▶ WRITTEN REQUEST
Retype all material exactly. Pictures stay out of the copy.

### DATA SEGMENT ###

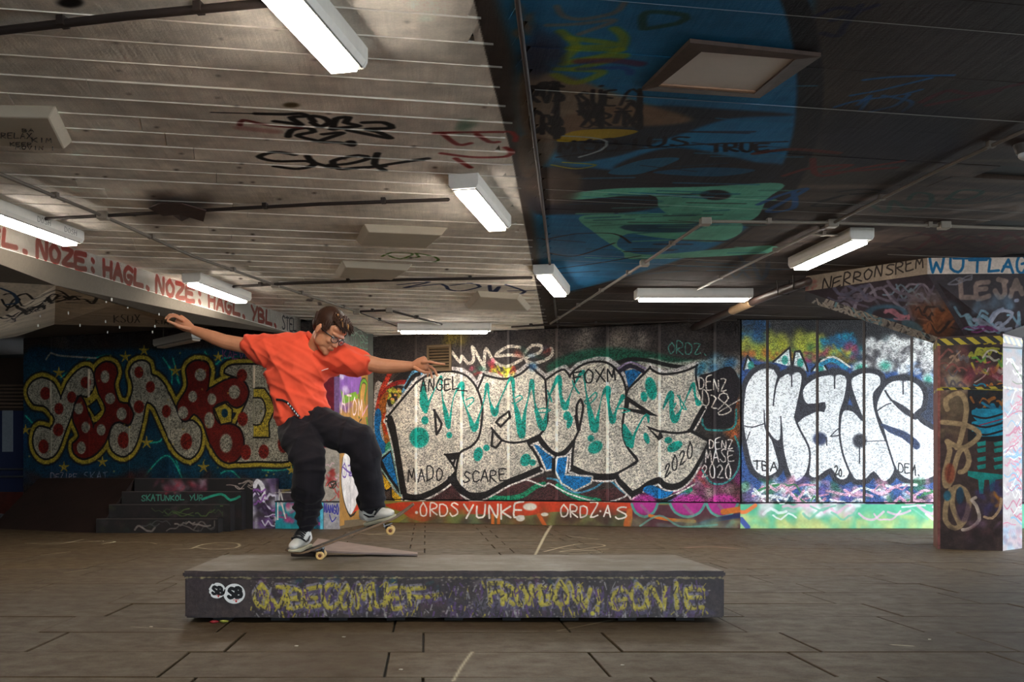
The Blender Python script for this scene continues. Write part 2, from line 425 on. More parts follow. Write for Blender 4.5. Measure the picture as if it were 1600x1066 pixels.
D2 = [(746,609),(746,609),(756,586),(756,586),(776,591),(793,592),(812,585),(828,572),(828,572),(840,583),(852,594),(853,612),(855,640),(855,658),(850,672),(841,681),(824,690),(833,704),(840,716),(845,729),(845,729),(820,740),(795,750),(772,763),(752,773),(735,772),(722,762),(713,750),(712,737),(719,708),(736,698),(748,683),(753,655),(753,631)]
D3 = [(852,594),(852,594),(862,587),(873,580),(882,578),(890,588),(890,588),(896,580),(905,573),(918,567),(933,565),(948,567),(960,575),(972,590),(978,612),(977,634),(973,659),(974,684),(982,702),(996,720),(996,720),(980,731),(960,741),(938,742),(918,739),(894,728),(894,728),(895,705),(897,688),(890,696),(881,705),(872,709),(862,705),(852,694),(843,681),(850,672),(855,658),(855,640),(853,612)]
D4 = [(980,611),(997,593),(1015,575),(1015,575),(1025,582),(1036,585),(1057,583),(1075,578),(1088,572),(1088,572),(1087,588),(1091,607),(1101,632),(1101,632),(1090,652),(1078,672),(1078,672),(1108,689),(1108,689),(1101,703),(1092,720),(1079,741),(1064,754),(1050,758),(1037,754),(1030,747),(1012,754),(1000,763),(988,769),(988,769),(975,756),(964,742),(980,731),(996,720),(982,702),(974,684),(973,659),(977,634)]
# lower band of scallops
c.fill([(634, 778), (700, 752), (760, 775), (800, 752), (850, 745), (900, 770), (980, 760), (1060, 765), (1157, 740), (1157, 792), (634, 784)], (72, 40, 42), 1, smooth=False)
c.cloud(1050, 740, 1157, 788, 40, 12, [(150, 40, 130), (120, 50, 110), (190, 60, 120), (90, 50, 60), (200, 190, 175)], 6, .6)
c.cloud(1075, 725, 1110, 760, 12, 7, [(200, 40, 90), (220, 80, 60), (200, 190, 180)], 61, .7)
for sx in (0,):
    c.stroke([(766, 778), (790, 779), (815, 775), (838, 760), (850, 757)], 8, (20, 140, 100)); c.stroke([(872, 760), (890, 772), (910, 779), (935, 783)], 9, (20, 140, 100))
    c.stroke([(990, 773), (1010, 782), (1035, 786), (1060, 778), (1078, 765)], 8, (40, 150, 120))
    c.stroke([(720, 770), (760, 778), (765, 776), (790, 762), (820, 750), (850, 760), (857, 755), (885, 770), (915, 780), (945, 785), (975, 777), (990, 765), (1015, 785), (1050, 775), (1085, 757)], 2.6, WHT)
    c.stroke([(855, 748), (870, 750), (885, 765), (905, 770), (930, 762), (950, 750), (975, 770), (1005, 781), (1040, 784), (1070, 770)], 3, (70, 140, 170))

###

▶ RESPONSE TO THE EXERCISE
The Blender Python script for this scene continues. Write part 2, from line 425 on. More parts follow. Write for Blender 4.5. Measure the picture as if it were 1600x1066 pixels.
D2 = [(746,609),(746,609),(756,586),(756,586),(776,591),(793,592),(812,585),(828,572),(828,572),(840,583),(852,594),(853,612),(855,640),(855,658),(850,672),(841,681),(824,690),(833,704),(840,716),(845,729),(845,729),(820,740),(795,750),(772,763),(752,773),(735,772),(722,762),(713,750),(712,737),(719,708),(736,698),(748,683),(753,655),(753,631)]
D3 = [(852,594),(852,594),(862,587),(873,580),(882,578),(890,588),(890,588),(896,580),(905,573),(918,567),(933,565),(948,567),(960,575),(972,590),(978,612),(977,634),(973,659),(974,684),(982,702),(996,720),(996,720),(980,731),(960,741),(938,742),(918,739),(894,728),(894,728),(895,705),(897,688),(890,696),(881,705),(872,709),(862,705),(852,694),(843,681),(850,672),(855,658),(855,640),(853,612)]
D4 = [(980,611),(997,593),(1015,575),(1015,575),(1025,582),(1036,585),(1057,583),(1075,578),(1088,572),(1088,572),(1087,588),(1091,607),(1101,632),(1101,632),(1090,652),(1078,672),(1078,672),(1108,689),(1108,689),(1101,703),(1092,720),(1079,741),(1064,754),(1050,758),(1037,754),(1030,747),(1012,754),(1000,763),(988,769),(988,769),(975,756),(964,742),(980,731),(996,720),(982,702),(974,684),(973,659),(977,634)]
# lower band of scallops
c.fill([(634, 778), (700, 752), (760, 775), (800, 752), (850, 745), (900, 770), (980, 760), (1060, 765), (1157, 740), (1157, 792), (634, 784)], (72, 40, 42), 1, smooth=False)
c.cloud(1050, 740, 1157, 788, 40, 12, [(150, 40, 130), (120, 50, 110), (190, 60, 120), (90, 50, 60), (200, 190, 175)], 6, .6)
c.cloud(1075, 725, 1110, 760, 12, 7, [(200, 40, 90), (220, 80, 60), (200, 190, 180)], 61, .7)
for sx in (0,):
    c.stroke([(766, 778), (790, 779), (815, 775), (838, 760), (850, 757)], 8, (20, 140, 100)); c.stroke([(872, 760), (890, 772), (910, 779), (935, 783)], 9, (20, 140, 100))
    c.stroke([(990, 773), (1010, 782), (1035, 786), (1060, 778), (1078, 765)], 8, (40, 150, 120))
    c.stroke([(720, 770), (760, 778), (765, 776), (790, 762), (820, 750), (850, 760), (857, 755), (885, 770), (915, 780), (945, 785), (975, 777), (990, 765), (1015, 785), (1050, 775), (1085, 757)], 2.6, WHT)
    c.stroke([(855, 748), (870, 750), (885, 765), (905, 770), (930, 762), (950, 750), (975, 770), (1005, 781), (1040, 784), (1070, 770)], 3, (70, 140, 170))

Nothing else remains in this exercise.